[begin Material shown]

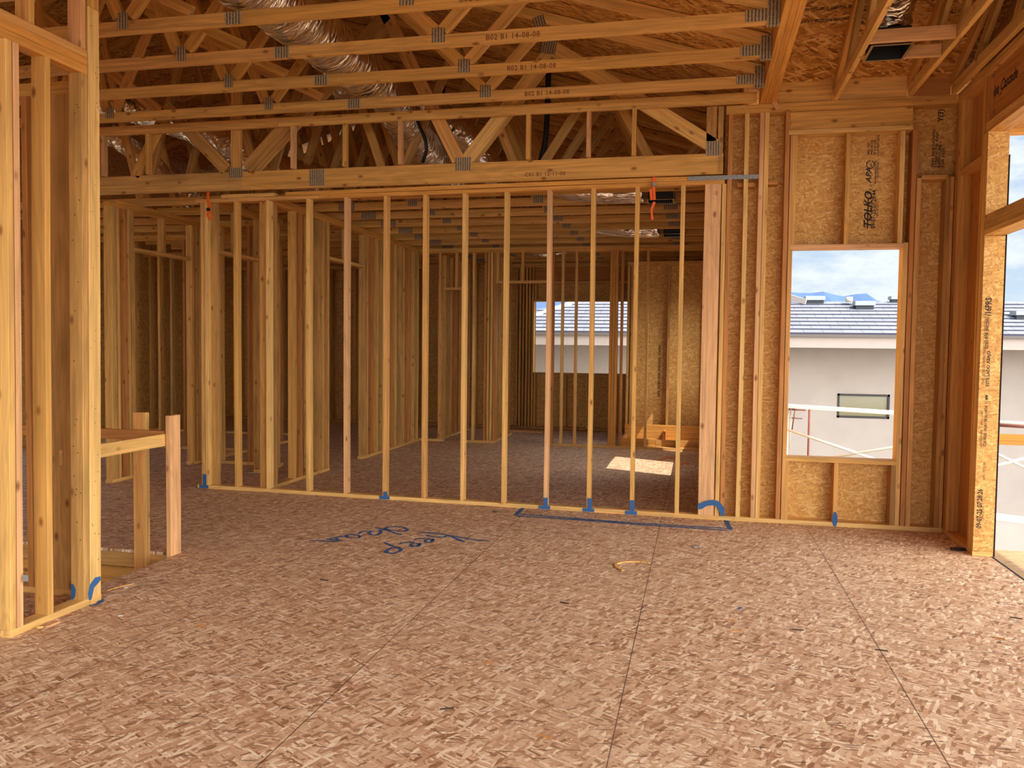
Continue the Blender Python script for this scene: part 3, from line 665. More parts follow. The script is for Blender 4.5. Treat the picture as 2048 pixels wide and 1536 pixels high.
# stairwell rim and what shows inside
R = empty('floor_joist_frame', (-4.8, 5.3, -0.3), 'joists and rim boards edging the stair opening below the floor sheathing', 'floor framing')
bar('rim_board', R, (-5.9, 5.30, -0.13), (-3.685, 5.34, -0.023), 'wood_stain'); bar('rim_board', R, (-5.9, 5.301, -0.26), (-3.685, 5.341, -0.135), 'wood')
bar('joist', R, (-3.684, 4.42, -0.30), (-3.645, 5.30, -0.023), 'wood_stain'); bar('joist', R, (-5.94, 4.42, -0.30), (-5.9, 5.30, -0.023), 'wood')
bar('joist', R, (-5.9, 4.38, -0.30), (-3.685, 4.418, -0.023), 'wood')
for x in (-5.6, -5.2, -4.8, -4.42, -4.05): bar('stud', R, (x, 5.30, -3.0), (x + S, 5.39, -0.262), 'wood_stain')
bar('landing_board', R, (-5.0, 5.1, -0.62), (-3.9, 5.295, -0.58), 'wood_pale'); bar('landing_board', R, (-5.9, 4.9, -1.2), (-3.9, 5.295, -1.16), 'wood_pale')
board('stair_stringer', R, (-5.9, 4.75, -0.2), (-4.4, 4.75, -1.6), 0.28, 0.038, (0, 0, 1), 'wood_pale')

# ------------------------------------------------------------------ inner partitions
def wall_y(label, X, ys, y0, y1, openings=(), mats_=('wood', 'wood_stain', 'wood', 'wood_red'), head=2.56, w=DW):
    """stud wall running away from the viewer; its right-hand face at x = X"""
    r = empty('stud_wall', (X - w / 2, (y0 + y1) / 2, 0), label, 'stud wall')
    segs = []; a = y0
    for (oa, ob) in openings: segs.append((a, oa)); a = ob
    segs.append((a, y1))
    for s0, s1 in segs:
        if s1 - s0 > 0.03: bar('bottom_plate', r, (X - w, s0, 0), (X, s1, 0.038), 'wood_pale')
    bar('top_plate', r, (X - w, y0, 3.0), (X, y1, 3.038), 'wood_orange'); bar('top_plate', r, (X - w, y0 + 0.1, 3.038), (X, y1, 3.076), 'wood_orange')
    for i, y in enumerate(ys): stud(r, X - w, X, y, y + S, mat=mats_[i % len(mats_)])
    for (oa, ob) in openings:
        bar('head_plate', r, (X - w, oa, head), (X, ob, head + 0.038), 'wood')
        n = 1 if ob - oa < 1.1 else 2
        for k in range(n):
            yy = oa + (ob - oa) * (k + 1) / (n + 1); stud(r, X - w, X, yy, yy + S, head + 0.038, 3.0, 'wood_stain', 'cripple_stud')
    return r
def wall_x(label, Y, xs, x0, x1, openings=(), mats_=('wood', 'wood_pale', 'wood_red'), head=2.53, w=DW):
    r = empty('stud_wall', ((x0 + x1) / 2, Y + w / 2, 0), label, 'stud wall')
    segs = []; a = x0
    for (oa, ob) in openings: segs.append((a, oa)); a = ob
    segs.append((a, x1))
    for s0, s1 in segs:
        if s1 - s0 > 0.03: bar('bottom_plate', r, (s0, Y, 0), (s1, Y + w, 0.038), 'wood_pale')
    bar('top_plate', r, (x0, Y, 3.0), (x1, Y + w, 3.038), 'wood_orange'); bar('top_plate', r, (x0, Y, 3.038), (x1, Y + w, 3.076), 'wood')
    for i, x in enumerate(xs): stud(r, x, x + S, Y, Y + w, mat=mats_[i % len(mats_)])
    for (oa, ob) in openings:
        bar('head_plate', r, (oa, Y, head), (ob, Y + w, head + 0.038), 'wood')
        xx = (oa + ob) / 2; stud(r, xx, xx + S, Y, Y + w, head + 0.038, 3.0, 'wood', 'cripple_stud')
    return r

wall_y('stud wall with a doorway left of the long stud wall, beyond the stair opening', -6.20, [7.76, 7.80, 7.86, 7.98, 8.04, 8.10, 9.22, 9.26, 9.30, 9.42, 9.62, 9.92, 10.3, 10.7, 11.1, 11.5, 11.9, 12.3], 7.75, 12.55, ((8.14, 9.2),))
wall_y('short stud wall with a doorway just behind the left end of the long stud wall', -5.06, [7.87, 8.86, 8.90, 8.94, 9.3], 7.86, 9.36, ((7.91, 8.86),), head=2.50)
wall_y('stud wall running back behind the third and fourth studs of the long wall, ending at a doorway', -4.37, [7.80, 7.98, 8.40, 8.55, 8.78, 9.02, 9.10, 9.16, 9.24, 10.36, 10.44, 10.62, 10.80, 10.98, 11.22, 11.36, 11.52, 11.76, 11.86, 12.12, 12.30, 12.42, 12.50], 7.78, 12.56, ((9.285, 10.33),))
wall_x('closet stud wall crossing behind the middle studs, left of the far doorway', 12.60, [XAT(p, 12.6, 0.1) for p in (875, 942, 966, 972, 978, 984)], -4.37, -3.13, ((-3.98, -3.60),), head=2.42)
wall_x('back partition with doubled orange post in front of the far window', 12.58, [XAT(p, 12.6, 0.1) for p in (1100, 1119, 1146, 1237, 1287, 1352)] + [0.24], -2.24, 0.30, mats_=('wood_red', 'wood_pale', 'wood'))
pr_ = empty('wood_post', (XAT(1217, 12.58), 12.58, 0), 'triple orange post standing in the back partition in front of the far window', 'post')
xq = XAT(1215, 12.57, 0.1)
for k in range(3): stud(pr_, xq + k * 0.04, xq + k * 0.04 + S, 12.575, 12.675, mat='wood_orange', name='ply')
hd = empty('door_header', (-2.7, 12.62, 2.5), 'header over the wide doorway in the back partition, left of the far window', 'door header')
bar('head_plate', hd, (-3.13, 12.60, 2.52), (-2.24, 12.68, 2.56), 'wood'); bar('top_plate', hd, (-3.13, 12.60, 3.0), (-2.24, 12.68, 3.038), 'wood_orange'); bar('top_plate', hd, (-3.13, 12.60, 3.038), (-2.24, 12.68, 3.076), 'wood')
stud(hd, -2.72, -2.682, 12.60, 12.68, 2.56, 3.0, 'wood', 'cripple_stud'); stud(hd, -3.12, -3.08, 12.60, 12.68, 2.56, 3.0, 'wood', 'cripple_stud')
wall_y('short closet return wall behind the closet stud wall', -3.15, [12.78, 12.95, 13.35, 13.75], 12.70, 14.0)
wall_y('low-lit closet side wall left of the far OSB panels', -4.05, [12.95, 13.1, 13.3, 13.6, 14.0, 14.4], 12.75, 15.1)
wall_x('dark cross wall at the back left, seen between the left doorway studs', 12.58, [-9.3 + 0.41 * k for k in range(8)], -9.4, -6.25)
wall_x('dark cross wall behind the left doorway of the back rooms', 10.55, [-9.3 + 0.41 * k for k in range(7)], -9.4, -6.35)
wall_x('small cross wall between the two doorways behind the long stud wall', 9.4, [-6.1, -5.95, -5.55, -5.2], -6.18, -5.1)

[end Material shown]
[begin Material shown]

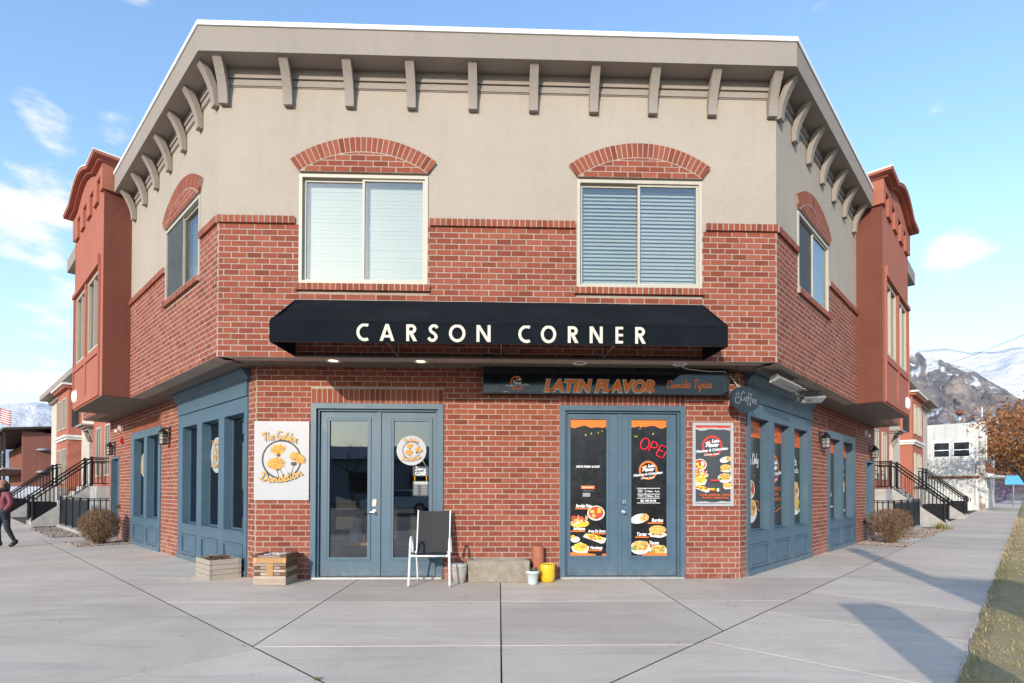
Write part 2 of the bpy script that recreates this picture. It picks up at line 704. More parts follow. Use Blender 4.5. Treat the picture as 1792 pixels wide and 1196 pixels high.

[end Material shown]

Exercise description
Find and copy each line above that includes the string "high".

Solution to the exercise
Continue the Blender Python script for this scene: part 3, from line 665. More parts follow. The script is for Blender 4.5. Treat the picture as 2048 pixels wide and 1536 pixels high.
Write part 2 of the bpy script that recreates this picture. It picks up at line 704. More parts follow. Use Blender 4.5. Treat the picture as 1792 pixels wide and 1196 pixels high.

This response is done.